Goal →
Return, unaltered, every line from the beginning of the material below up to and including the one with "R = math.radians".
"""
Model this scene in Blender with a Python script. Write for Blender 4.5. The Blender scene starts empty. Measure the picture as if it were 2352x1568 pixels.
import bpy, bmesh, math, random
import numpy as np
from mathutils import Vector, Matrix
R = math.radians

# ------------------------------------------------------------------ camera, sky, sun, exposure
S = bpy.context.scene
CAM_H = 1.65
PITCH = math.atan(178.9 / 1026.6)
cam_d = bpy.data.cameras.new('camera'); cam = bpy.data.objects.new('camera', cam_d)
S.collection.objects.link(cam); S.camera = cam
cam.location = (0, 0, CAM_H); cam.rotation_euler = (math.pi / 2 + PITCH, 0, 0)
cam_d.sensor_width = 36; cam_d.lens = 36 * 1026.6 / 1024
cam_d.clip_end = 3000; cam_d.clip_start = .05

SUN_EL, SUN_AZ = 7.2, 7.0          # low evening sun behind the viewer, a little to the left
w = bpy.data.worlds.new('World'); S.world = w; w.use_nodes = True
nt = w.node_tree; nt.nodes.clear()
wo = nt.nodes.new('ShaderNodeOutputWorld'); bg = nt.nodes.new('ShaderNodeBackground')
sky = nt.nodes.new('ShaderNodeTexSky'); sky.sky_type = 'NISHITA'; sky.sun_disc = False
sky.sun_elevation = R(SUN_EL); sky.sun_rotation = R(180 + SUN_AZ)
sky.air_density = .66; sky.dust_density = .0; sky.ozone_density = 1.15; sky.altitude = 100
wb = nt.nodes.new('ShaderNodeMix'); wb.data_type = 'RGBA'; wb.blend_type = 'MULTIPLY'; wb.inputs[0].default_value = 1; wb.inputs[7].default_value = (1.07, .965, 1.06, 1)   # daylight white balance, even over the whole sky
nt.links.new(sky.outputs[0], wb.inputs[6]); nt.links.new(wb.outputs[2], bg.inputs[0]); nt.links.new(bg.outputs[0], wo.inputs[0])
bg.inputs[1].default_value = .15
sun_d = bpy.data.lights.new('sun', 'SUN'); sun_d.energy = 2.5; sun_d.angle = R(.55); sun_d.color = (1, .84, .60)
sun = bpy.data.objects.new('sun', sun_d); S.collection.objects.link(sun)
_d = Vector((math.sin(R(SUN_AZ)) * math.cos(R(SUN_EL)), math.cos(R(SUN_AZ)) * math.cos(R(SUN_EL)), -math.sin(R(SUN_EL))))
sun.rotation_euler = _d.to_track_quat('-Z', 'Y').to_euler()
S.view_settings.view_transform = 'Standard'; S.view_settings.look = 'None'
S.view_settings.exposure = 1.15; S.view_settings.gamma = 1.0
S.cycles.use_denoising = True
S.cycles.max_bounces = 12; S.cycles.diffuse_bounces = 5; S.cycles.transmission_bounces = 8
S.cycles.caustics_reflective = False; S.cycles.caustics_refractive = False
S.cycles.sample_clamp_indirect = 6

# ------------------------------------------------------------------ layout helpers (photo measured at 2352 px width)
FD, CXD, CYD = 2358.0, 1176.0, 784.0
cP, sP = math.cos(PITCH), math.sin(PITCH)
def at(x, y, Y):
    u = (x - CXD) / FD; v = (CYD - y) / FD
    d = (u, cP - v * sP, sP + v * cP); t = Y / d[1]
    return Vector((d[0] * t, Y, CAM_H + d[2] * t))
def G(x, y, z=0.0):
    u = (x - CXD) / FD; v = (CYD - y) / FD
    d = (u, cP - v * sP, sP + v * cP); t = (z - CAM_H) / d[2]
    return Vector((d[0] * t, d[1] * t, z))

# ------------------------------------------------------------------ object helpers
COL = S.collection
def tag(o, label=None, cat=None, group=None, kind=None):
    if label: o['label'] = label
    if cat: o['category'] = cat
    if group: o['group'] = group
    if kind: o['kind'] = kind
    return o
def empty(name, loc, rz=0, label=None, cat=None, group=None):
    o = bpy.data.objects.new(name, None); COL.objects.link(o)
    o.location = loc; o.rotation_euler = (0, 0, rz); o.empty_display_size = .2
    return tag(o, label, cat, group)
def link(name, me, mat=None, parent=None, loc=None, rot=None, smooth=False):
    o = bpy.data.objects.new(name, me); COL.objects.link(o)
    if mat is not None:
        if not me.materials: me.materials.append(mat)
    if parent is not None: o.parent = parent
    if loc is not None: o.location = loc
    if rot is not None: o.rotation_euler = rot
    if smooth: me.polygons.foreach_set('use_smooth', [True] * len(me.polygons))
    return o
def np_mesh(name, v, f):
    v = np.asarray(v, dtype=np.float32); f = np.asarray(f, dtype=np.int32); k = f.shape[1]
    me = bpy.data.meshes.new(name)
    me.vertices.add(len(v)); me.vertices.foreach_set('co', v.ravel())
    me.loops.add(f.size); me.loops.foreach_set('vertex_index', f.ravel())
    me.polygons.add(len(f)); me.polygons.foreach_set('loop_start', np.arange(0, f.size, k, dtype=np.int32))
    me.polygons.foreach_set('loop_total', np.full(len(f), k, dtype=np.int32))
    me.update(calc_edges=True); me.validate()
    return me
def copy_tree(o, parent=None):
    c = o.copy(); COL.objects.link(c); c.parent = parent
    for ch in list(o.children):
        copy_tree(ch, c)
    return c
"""
Response →
Model this scene in Blender with a Python script. Write for Blender 4.5. The Blender scene starts empty. Measure the picture as if it were 2352x1568 pixels.
import bpy, bmesh, math, random
import numpy as np
from mathutils import Vector, Matrix
R = math.radians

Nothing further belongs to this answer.